Task statement:
Will you return, word for word, only the lines from the top of the data below down to and including the one with "FPX = 1507.0"?

Data shown:
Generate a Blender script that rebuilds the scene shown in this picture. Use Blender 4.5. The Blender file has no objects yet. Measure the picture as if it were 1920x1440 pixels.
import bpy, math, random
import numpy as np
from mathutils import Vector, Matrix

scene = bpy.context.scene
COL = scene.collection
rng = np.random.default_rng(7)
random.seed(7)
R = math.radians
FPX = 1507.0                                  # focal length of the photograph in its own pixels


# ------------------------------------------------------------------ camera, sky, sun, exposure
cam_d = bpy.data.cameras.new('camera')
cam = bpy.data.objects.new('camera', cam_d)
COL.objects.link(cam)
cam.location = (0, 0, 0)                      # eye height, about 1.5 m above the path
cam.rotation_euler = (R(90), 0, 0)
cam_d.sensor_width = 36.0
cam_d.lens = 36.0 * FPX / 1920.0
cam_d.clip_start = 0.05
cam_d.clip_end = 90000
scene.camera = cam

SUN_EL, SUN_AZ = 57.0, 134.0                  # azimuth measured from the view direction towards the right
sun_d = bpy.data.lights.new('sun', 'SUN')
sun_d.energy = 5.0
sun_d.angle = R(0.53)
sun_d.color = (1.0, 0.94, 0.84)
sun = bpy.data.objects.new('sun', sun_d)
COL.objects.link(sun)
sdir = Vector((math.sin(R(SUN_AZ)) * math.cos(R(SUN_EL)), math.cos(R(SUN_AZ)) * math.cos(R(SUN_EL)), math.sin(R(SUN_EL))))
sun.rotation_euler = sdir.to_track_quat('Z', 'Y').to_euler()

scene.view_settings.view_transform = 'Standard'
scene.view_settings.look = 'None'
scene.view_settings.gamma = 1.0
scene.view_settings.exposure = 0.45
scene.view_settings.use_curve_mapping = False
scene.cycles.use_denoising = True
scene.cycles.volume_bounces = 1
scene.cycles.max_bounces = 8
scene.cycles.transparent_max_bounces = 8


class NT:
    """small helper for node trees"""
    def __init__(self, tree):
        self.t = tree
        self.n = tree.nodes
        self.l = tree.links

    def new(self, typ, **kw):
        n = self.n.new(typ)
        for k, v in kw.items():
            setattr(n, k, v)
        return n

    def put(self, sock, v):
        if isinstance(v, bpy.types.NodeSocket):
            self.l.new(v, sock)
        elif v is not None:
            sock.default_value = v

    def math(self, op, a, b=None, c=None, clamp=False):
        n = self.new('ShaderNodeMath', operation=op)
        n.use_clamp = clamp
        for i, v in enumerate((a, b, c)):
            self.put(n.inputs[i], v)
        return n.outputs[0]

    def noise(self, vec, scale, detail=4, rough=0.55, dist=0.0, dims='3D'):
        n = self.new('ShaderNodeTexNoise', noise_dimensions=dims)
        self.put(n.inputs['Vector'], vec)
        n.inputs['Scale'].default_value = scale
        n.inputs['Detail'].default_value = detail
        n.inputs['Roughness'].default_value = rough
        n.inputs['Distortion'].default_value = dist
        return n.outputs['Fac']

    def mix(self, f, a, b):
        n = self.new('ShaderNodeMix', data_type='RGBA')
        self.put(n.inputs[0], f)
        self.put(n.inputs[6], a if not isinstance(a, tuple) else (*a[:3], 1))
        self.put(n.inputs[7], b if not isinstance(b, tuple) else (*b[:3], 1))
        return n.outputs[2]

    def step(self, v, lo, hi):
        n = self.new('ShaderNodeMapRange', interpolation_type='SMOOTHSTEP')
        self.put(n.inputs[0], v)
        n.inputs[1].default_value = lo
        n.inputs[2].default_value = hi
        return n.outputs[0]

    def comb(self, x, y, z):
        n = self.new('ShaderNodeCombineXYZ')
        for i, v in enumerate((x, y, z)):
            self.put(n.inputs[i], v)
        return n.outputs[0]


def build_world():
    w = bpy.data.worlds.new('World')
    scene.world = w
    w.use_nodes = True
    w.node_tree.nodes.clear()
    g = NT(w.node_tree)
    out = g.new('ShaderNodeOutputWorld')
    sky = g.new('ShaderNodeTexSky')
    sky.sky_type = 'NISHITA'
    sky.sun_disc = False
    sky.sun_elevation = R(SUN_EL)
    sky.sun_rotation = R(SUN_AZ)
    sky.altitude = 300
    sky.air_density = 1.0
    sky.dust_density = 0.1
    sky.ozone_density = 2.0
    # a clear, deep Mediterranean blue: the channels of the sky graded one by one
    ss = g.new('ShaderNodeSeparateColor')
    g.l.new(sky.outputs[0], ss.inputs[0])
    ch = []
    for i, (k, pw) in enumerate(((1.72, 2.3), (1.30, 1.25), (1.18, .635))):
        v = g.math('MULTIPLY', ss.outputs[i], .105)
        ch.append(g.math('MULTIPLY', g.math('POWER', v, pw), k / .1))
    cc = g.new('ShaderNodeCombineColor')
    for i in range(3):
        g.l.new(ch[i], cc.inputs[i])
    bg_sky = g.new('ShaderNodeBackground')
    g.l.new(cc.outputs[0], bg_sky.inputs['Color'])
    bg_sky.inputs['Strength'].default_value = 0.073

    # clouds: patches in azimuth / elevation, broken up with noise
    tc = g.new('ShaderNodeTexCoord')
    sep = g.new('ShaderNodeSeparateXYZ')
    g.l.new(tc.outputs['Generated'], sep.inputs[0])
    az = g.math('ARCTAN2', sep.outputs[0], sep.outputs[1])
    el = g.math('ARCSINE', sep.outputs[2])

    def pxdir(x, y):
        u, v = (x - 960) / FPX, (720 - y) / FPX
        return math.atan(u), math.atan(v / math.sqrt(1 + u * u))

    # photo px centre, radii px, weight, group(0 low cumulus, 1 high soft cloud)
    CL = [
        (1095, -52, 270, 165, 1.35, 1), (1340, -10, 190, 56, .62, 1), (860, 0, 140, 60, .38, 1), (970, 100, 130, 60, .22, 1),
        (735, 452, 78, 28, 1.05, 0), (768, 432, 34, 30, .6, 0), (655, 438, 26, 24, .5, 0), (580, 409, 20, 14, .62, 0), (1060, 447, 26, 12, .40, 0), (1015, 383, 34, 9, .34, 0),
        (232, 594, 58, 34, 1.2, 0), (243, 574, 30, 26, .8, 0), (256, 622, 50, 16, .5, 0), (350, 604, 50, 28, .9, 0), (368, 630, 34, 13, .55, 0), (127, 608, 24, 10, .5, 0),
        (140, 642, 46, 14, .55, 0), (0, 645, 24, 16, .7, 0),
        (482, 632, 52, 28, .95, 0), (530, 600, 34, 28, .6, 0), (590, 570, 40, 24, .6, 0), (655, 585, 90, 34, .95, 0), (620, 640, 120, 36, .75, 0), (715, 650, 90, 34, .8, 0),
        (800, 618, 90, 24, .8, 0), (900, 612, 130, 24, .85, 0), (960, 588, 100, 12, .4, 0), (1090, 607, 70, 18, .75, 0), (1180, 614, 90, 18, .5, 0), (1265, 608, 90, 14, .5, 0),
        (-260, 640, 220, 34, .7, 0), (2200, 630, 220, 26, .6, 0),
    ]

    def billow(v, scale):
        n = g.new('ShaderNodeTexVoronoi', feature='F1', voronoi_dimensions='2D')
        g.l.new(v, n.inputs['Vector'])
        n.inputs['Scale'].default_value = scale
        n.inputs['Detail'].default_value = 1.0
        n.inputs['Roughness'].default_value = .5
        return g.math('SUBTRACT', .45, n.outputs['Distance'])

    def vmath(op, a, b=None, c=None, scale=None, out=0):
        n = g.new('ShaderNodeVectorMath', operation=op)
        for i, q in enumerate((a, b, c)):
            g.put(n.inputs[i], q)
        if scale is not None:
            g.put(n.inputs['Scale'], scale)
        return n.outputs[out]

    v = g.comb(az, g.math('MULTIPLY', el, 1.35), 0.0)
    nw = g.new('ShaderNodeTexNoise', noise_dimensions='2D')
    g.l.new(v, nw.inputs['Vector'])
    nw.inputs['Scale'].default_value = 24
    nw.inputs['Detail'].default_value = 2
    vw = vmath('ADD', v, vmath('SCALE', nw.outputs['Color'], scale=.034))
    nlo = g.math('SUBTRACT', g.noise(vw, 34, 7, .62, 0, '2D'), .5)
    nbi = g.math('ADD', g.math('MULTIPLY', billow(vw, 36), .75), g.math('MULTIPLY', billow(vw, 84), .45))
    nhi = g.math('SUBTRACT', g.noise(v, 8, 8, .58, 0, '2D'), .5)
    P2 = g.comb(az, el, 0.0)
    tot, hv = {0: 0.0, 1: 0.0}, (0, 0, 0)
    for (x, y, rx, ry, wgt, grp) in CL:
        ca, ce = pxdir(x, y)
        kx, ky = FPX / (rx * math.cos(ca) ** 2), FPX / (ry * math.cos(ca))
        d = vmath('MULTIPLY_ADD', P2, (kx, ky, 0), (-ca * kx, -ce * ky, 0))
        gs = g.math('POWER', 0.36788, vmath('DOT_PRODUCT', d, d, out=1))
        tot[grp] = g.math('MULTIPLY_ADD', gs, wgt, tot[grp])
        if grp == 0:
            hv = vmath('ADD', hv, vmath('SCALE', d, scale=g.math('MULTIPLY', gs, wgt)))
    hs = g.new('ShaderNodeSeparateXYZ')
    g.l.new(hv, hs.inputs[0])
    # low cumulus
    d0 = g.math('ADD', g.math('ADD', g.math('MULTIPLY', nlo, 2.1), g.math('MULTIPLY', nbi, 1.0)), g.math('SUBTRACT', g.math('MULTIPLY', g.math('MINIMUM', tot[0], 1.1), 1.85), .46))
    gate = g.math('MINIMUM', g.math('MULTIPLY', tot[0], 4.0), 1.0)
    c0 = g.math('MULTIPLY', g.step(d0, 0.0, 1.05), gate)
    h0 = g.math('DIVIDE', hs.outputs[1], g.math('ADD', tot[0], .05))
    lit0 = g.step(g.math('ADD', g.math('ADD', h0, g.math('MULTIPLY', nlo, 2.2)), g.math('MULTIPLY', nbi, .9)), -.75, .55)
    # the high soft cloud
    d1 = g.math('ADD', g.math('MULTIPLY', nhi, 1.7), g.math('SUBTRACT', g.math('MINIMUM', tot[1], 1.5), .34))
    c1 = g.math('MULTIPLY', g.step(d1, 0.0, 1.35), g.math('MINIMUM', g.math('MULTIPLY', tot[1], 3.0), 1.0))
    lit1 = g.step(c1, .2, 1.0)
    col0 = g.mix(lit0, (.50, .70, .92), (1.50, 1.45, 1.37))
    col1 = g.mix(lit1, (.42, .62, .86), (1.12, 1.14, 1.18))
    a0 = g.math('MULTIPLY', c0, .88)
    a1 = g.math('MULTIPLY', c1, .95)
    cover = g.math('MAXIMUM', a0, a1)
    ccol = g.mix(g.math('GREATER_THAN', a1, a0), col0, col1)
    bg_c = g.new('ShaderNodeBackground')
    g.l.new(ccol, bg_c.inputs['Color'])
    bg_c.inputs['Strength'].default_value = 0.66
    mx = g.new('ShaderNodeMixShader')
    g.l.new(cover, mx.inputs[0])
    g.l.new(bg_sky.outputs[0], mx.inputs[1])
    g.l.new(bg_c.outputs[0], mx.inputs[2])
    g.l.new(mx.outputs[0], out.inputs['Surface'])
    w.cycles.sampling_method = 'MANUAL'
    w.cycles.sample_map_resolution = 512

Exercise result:
Generate a Blender script that rebuilds the scene shown in this picture. Use Blender 4.5. The Blender file has no objects yet. Measure the picture as if it were 1920x1440 pixels.
import bpy, math, random
import numpy as np
from mathutils import Vector, Matrix

scene = bpy.context.scene
COL = scene.collection
rng = np.random.default_rng(7)
random.seed(7)
R = math.radians
FPX = 1507.0                                  # focal length of the photograph in its own pixels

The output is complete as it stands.